The famous Bengali writer of nonsense rhymes, Sukumar Ray, has a piece in Abol Tabol that goes: “There sits the King on a pile of sun-baked bricks, munching roasted peanuts but not swallowing.” That’s what’s happening between India and Bangladesh with the latter giving the former transit rights through its territory: A lot of munching but no gulping down.
Bangladesh and India signed a trade agreement in 1978 which promises India the use of Bangladesh’s roads, rivers, and railways to send goods to its north-eastern states, avoiding a long detour through a narrow north Bengal corridor. That agreement has been routinely renewed every three years — the last time during Foreign Minister Pranab Mukherjee’s 11-hour visit to Dhaka this February — but the provision on transit hasn’t yet gone into operation.
To be fair, it partially has. But it’s only a very limited transit facility. Indian ships are allowed only up to the river port of Narayangunj, 16 km east of Dhaka, from where goods are transhipped by road to their destinations. It’s complicated, troublesome, and uncompetitive, and therefore hardly used.

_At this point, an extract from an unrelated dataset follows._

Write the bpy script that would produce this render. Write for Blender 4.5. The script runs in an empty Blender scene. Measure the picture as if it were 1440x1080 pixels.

India wants a full, long-term transit agreement using roads, rivers and railways, but Bangladesh isn’t playing ball yet, harbouring fears of its bigger neighbour and concerns about its national security.
More From This Section
Is this going to change, now that a more friendly government has come to power in Dhaka? Expectations are high, of course, but can these be realised on ground? I doubt it. Not anytime soon. In the wake of Pranab Mukherjee’s visit, Prime Minister Sheikh Hasina is being warned by various quarters — not all of them fundamentalists — not to rush into a transit agreement with India even though Bangladesh has a lot to gain from it. Naturally, she’ll have to tread cautiously. Besides, she can’t just wake up one fine morning and sign a deal. There have to be preparations — studies, meetings, and assessments, followed by more studies, meetings, and assessments — which take time and could easily outlast Hasina’s entire electoral term. So, let’s not expect anything in the next five years or speculate on what could happen afterwards.
Sheikh Hasina may have won a massive mandate and may be emotionally inclined to befriend us, but she can’t ignore the lingering doubts most Bangladeshis feel when it comes to dealing with India. Rightly or wrongly, they want to first see some positive Indian action on matters that have affected bilateral relations in the past, such as sharing river waters, fixing maritime boundaries, India’s lopsided trade with Bangladesh and passage for Bangladeshi goods through India to Nepal and Bhutan — something on the ground to prove that India means Bangladesh well. Unless that happens, the transit idea won’t fly.
It’s a question of rebuilding the trust that had once existed but is now practically gone. Let’s not argue why. If we desire to live as friendly neighbours, a blame game won’t help. Surely, with her huge mandate, Hasina is in a position to do her bit for the rebuilding exercise, but it’s in India’s bigger interest to lead that exercise and ensure that she doesn’t falter or fail.
There are three important reasons why India should turn away from its traditional negative position on dealing with neighbours — the we-move-if-they-move policy hasn’t been good for us — and take an approach that’s positive and proactive, where we seize the initiative and move to make others move.
First, Sheikh Hasina’s astounding victory is, for Bangladesh, like a return to its heady days of the early 1970s, full of hope, promise and goodwill; a new liberation of its spirit and a fresh beginning.
That gives us a second chance to rediscover our friendship. As we had then, we should once again be ready to open out our hearts and extend our helping hands. Only, this time around, it should be help they want to get and not what we wish to offer.
Second, the opportunity to mend fences comes at a time when our relations with Pakistan are at an all-time low. If only to prove to the world that we aren’t bad neighbours, it’s essential that we build up our relations with Bangladesh to an all-time high and take whatever steps need to be taken to make that possible. We can’t live with two unfriendly states on our flanks.
Third, if international terrorism is our enemy and we believe Pakistan, as its principal source, will use Bangladesh to make backdoor strikes, here’s one more reason why we should work proactively to improve the economic value of our friendship with Bangladesh and win the goodwill of its people. The forces that have brought Sheikh Hasina back in power would be prepared to fight extremists, too, but they must first be convinced that the fight is for their own good.